Combination of reliefs
Where a taxpayer has a number of reliefs that are subject to the restriction, the taxpayer may choose the order of set off, for example:
Luke has the following income for 2013-14:
£ | |
Income from membership in a trading LLP | 300,000 |
Dividends (net) | 45,000 |
Bank interest (net) | 16,000 |
He also has the following reliefs available: | |
Personal pension contributions (gross) | 50,000 |
Interest on loan to buy share in LLP | 60,000 |
Current year trading losses from self-employment | 30,000 |
His adjusted net income and available reliefs would be as follows:
£ | £ | |
Income from LLP | 300,000 | |
Dividends (£45,000 x 100/90) | 50,000 | |
Interest (£16,000 x 100/80) | 20,000 | |
Total income | -50,000 | |
Less: Pension contributions | ||
Adjusted net income | ||
Less: Reliefs subject to relief | ||
Interest on loan to buy share in LLP | 60,000 | |
Current year trading losses from self-employment | 30,000 | |
90,000 | ||
Restricted to greater of: | ||
£320,000 x 25% = | 80,000 | |
AND: | ||
£50,000 | 50,000 | |
-80,000 | ||
Taxable income before personal allowance | £240,000 |
The taxpayer may choose to use the loan interest first, as this cannot be carried forward to a later year and carry forward the trading losses against future profits from the same trade.
Transitional rules
The new rules apply for tax years commencing 6 April 2013 onwards. However, transitional rules apply for losses arising after that date which are carried back to the 2012/13 tax years or earlier. If losses are being carried back, eg losses in early years of trade, in these circumstances, then the restriction will apply.

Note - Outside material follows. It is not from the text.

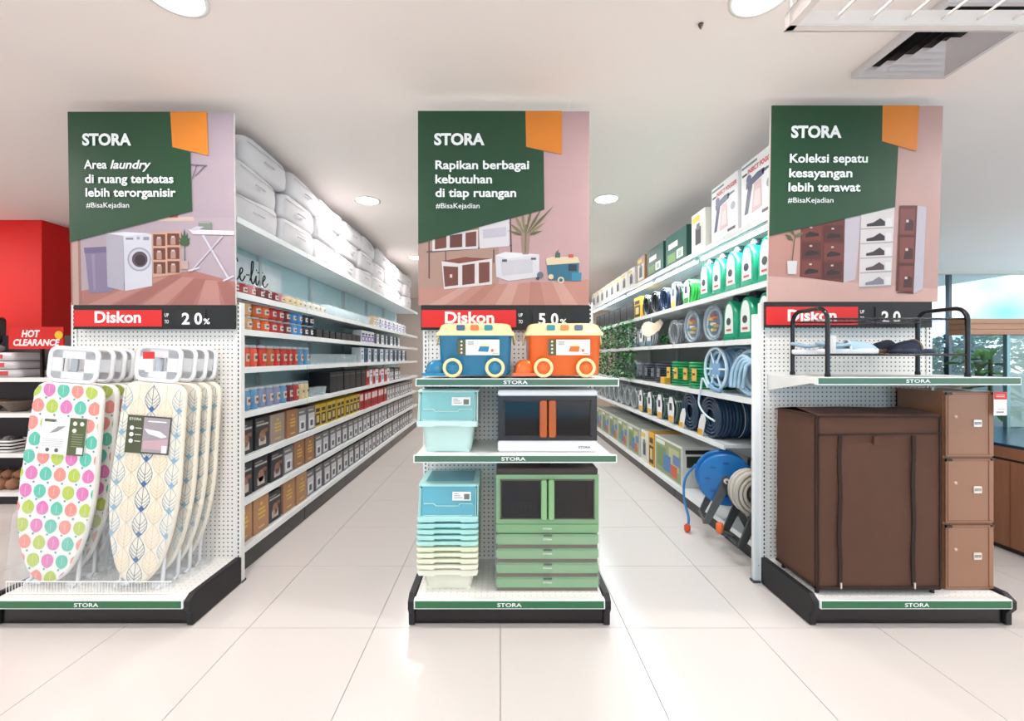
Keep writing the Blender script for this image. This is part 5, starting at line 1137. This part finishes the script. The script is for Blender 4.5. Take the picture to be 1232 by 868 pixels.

Remittance basis taxpayers
The position becomes more complicated when looking at UK resident, non-domiciled taxpayers who are subject to the remittance basis and subject to the £30,000 or £50,000 remittance basis charge.
If there is insufficient UK and nominated foreign income available to cover the available reliefs, a further amount of foreign income is deemed to be added to give a tax increase equal to the remittance basis charge. This is best illustrated by way of an example:
Jemima has UK income of:
£2,000,000
and is claiming reliefs subject to the restriction of:
£600,000
Jemima claims the remittance basis and pays the remittance basis levy:
£30,000
Based on her UK income, without the deemed addition, the reliefs would be restricted to:
£2,000,000 x 25% = £500,000
Her income subject to tax would be:
£1,500,000
As there are surplus reliefs available, it is necessary to add an amount of deemed income in order to ascertain the amount of reliefs that may be used, as follows:
Remittance basis charge £30,000 grossed up at marginal rate of tax:
£30,000 x 100/45 = £66,667
The amount of adjusted net income on which the restricted reliefs will be based is therefore:
£2,000,000 + £66,667 = £2,066,667
Jemima’s restricted reliefs are therefore:
£2,066,667 x 25% = £516,667
rather than £500,000.
Conclusion
The restriction of reliefs is something that will need to be borne in mind from 2013/14 onwards. However, due to the way in which the restriction operates, the legislation is intended to catch abusive use of reliefs by higher earners.